[Request]: Give back the lines exactly, from the first one to the line with "return n.outputs['Fac']", both ends included.

+===+

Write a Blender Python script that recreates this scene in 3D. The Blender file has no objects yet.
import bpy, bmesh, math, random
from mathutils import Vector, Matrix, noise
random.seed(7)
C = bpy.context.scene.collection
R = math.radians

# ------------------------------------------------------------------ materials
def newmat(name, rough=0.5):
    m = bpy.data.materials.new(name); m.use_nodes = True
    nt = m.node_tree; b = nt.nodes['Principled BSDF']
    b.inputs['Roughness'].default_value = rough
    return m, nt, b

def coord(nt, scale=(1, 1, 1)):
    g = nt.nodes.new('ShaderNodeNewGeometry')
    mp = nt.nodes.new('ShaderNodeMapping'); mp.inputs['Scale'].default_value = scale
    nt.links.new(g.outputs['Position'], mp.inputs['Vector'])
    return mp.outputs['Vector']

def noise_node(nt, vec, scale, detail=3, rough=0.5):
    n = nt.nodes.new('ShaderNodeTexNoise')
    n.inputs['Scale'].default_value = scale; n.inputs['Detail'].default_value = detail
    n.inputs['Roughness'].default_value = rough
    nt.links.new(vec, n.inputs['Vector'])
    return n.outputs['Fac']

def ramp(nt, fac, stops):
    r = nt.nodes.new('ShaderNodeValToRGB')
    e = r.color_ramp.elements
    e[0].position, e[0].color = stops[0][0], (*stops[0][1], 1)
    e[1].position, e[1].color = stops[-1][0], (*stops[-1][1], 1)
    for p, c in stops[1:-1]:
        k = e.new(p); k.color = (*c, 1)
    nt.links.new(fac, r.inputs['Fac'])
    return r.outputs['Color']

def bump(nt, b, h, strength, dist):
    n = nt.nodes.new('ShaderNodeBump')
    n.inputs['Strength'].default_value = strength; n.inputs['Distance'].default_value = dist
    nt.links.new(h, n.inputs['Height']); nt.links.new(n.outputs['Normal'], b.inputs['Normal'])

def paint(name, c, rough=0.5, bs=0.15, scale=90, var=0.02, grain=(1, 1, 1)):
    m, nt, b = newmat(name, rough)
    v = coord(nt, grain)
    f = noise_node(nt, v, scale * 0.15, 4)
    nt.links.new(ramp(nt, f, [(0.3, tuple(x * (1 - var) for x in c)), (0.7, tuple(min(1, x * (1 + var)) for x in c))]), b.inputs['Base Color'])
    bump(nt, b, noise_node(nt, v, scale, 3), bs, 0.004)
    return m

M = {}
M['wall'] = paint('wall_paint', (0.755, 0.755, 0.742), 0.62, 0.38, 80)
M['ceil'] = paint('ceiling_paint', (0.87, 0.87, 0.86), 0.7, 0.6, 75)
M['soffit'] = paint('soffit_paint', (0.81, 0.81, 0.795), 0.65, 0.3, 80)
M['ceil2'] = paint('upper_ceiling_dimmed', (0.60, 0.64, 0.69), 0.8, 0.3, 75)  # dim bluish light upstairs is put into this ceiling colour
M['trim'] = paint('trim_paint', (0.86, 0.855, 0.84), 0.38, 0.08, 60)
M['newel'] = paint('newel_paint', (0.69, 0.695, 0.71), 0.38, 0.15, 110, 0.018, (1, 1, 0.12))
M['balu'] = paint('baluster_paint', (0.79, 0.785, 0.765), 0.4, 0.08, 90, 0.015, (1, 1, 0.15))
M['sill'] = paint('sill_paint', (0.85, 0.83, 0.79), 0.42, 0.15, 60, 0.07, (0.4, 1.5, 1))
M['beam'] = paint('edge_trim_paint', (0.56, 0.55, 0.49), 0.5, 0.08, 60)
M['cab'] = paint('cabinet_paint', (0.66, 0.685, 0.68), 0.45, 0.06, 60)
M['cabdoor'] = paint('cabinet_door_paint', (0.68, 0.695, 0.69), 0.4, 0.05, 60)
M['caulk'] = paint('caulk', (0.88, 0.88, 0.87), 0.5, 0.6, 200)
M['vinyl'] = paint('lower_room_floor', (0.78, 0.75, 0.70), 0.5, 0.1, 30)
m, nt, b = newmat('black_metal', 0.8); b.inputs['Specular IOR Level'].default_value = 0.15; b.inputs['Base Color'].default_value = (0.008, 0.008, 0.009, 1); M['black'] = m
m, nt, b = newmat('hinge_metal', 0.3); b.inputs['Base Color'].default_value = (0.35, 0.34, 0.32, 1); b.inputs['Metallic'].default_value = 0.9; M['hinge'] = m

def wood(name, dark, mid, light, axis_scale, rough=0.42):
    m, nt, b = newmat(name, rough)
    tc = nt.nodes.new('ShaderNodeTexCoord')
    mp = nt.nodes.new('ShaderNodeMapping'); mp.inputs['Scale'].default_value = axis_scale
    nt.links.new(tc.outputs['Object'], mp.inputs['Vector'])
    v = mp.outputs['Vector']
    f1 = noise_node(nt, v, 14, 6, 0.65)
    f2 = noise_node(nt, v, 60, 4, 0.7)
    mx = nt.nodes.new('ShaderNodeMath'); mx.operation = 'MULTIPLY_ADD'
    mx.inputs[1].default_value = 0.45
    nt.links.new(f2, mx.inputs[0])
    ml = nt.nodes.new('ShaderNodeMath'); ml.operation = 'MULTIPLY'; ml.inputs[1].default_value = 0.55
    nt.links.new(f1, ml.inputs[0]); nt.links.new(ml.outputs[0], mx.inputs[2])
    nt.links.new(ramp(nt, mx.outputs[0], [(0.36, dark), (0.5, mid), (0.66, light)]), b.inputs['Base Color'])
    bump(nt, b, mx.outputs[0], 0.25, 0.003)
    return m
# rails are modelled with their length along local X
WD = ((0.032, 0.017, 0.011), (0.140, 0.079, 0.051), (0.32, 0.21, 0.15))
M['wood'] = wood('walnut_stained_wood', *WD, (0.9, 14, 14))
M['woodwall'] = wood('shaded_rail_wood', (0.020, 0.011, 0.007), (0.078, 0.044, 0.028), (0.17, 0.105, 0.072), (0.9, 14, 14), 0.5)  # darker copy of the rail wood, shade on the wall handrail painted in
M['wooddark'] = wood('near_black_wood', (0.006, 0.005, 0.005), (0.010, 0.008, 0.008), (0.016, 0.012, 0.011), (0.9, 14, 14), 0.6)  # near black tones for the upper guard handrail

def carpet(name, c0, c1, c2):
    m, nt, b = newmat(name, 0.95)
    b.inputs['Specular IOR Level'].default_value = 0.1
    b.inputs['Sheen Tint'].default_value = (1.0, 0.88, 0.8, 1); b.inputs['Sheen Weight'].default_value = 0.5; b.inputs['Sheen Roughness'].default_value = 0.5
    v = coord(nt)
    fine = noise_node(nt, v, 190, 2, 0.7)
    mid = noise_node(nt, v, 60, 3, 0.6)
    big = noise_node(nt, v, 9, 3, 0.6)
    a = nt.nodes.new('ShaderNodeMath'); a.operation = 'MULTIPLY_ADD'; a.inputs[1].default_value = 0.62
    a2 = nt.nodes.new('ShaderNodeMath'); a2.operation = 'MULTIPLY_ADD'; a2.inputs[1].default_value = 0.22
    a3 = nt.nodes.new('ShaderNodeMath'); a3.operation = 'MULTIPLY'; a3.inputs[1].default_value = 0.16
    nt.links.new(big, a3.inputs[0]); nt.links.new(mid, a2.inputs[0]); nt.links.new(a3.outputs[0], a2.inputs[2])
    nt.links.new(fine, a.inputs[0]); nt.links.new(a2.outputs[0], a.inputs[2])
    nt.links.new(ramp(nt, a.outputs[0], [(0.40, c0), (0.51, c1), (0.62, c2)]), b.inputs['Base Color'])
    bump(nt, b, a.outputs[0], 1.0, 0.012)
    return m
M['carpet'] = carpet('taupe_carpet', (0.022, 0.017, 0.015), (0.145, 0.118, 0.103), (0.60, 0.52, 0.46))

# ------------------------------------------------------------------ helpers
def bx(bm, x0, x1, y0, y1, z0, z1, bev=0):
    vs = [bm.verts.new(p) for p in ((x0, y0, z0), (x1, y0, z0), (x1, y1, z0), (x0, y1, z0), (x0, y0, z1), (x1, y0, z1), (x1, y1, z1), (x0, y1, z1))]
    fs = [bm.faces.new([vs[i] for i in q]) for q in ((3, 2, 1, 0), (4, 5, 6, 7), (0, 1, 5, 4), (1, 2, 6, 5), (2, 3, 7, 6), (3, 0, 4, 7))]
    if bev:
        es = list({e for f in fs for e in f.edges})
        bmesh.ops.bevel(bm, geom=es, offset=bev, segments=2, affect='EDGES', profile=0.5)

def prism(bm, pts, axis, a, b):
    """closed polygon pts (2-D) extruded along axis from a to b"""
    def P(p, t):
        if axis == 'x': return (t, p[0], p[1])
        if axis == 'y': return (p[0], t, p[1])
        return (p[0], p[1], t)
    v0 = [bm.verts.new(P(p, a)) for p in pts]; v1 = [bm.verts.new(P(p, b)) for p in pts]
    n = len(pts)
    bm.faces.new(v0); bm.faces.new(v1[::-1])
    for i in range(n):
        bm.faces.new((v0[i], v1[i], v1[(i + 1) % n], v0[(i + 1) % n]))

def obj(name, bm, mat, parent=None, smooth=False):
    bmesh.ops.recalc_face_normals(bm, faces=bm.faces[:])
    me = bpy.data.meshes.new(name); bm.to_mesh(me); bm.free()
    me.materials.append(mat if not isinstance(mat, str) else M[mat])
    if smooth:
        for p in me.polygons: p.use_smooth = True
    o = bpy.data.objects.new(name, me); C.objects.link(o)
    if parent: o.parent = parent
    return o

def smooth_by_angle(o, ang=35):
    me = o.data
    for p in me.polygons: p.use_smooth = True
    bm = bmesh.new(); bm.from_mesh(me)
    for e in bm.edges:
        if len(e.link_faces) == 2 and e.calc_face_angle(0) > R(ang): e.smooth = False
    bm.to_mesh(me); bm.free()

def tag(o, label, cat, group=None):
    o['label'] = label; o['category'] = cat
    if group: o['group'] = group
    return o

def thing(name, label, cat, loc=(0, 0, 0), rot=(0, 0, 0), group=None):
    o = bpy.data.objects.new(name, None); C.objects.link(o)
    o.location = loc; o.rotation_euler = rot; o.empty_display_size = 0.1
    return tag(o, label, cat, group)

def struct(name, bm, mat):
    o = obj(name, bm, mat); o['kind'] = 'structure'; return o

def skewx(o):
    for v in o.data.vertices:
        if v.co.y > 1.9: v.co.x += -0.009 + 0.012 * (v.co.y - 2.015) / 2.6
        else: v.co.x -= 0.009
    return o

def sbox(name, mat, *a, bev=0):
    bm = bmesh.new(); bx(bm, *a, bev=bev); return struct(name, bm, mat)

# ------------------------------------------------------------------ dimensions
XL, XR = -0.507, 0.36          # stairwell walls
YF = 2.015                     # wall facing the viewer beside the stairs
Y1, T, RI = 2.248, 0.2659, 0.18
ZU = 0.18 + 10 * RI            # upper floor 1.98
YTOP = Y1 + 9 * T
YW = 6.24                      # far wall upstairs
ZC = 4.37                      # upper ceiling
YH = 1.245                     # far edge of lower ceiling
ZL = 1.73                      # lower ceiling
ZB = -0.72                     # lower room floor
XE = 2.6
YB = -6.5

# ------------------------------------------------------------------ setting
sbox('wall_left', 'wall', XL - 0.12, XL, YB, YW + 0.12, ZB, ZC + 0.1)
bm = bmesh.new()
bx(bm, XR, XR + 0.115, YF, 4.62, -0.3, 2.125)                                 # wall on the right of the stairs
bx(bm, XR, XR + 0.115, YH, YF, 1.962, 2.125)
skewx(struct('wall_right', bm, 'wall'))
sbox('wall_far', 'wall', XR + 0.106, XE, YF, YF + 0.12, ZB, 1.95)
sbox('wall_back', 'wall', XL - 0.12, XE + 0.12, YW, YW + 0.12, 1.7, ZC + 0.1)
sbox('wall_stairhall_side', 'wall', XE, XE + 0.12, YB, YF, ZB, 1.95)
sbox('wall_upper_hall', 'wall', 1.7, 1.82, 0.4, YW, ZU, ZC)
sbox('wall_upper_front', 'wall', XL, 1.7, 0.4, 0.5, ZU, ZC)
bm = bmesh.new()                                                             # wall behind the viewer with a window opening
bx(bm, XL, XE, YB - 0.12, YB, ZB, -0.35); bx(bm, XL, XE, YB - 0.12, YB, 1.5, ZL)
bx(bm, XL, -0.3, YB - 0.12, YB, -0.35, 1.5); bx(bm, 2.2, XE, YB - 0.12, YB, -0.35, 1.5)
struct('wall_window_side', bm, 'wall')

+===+

[Correct answer]:
Write a Blender Python script that recreates this scene in 3D. The Blender file has no objects yet.
import bpy, bmesh, math, random
from mathutils import Vector, Matrix, noise
random.seed(7)
C = bpy.context.scene.collection
R = math.radians

# ------------------------------------------------------------------ materials
def newmat(name, rough=0.5):
    m = bpy.data.materials.new(name); m.use_nodes = True
    nt = m.node_tree; b = nt.nodes['Principled BSDF']
    b.inputs['Roughness'].default_value = rough
    return m, nt, b

def coord(nt, scale=(1, 1, 1)):
    g = nt.nodes.new('ShaderNodeNewGeometry')
    mp = nt.nodes.new('ShaderNodeMapping'); mp.inputs['Scale'].default_value = scale
    nt.links.new(g.outputs['Position'], mp.inputs['Vector'])
    return mp.outputs['Vector']

def noise_node(nt, vec, scale, detail=3, rough=0.5):
    n = nt.nodes.new('ShaderNodeTexNoise')
    n.inputs['Scale'].default_value = scale; n.inputs['Detail'].default_value = detail
    n.inputs['Roughness'].default_value = rough
    nt.links.new(vec, n.inputs['Vector'])
    return n.outputs['Fac']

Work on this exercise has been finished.